France votes on Sunday in cliffhanger presidential election
Voters cast their ballots across France on Sunday in the first round of a presidential election in which far-right candidate Marine Le Pen is posing an unexpected threat to President Emmanuel Macron's re-election hopes.
Polling stations opened at 8 am (0600 GMT) and will close at 1800 GMT, when the first exit polls will be published. Such polls are usually very reliable in France.
Until just weeks ago, opinion polls pointed to an easy win for the pro-European Union, centrist Macron, who was boosted by his active diplomacy over Ukraine, a strong economic recovery and the weakness of a fragmented opposition.
Those arguments resonated with some voters on Sunday. In Paris, 34-year old Thomas Bostock, who recently obtained French citizenship, said his vote was meant to "congratulate" Macron for what he has achieved amid a tense geopolitical environment.
But Macron's late entry into the campaign, with only one major rally that even his supporters found underwhelming and his focus on an unpopular plan to increase the retirement age, have dented his ratings, along with a steep rise in inflation.
In contrast, the anti-immigration, eurosceptic far-right Le Pen has been boosted by a months-long focus on cost of living issues and a big drop in support for her rival on the far-right, Eric Zemmour.
"We've long been known for our views on immigration, but what we're putting forward now is the social problems in this country," said Steeve Briois, a mayor for Le Pen's National Rally party in the northern French town of Henin-Beaumont.
Opinion polls published before a campaign blackout that started at midnight on Friday still had Macron leading the first round and winning a runoff against Le Pen on April 24. But those same polls said it would be tight, as Le Pen narrowed the gap, with some even seeing her victory within the margin of error.
RUNOFF RISKS FOR MACRON
Macron, 44 and in office since 2017, spent the last days of campaigning trying to make the point that Le Pen's programme has not changed despite efforts to soften her image and that of her National Rally party.
In Sevres, just outside Paris, 58-year old aeronautical engineer Jacques Poggio said that while he backed Macron five years ago, he now voted for the hard-left Jean-Luc Melenchon, because he was disappointed with Macron's "very right-wing signals – in opposition to some of the discourse that brought him into power."
Melenchon has been running third in opinion polls and his campaign has urged left-wing voters of all stripes to switch to him and send him into the runoff.
Macron was elected in 2017 on a neither-left-nor-right centrist platform but his economic and security policies veered to the right.

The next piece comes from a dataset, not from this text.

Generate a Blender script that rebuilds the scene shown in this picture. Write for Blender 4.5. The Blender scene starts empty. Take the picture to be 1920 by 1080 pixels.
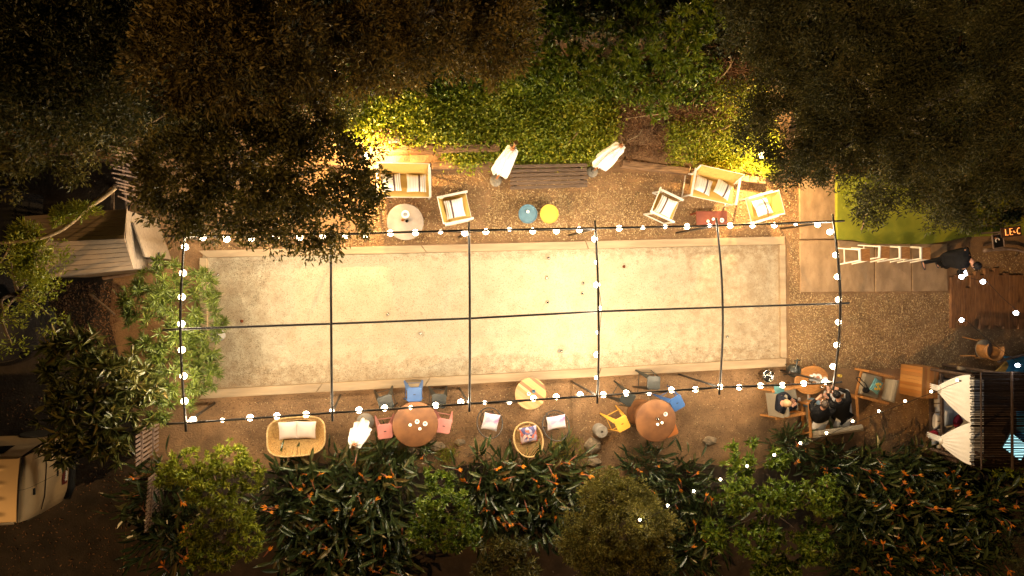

Assuming that Macron and Le Pen go through to the runoff, the president faces a problem: many left-wing voters have told pollsters that, unlike in 2017, they would not cast a ballot for Macron in the runoff purely to keep Le Pen out of power.
Macron will need to persuade them to change their minds and vote for him in the second round.
Sunday's vote will show who the unusually high number of late undecided voters will pick, and whether Le Pen, 53, can exceed opinion poll predictions and come out top in the first round.
Macron and Le Pen agreed the outcome was wide open.
"Everything is possible," Le Pen told supporters on Thursday, while earlier in the week Macron warned his followers not to discount a Le Pen win.
"Look at what happened with Brexit, and so many other elections: what looked improbable actually happened," he said.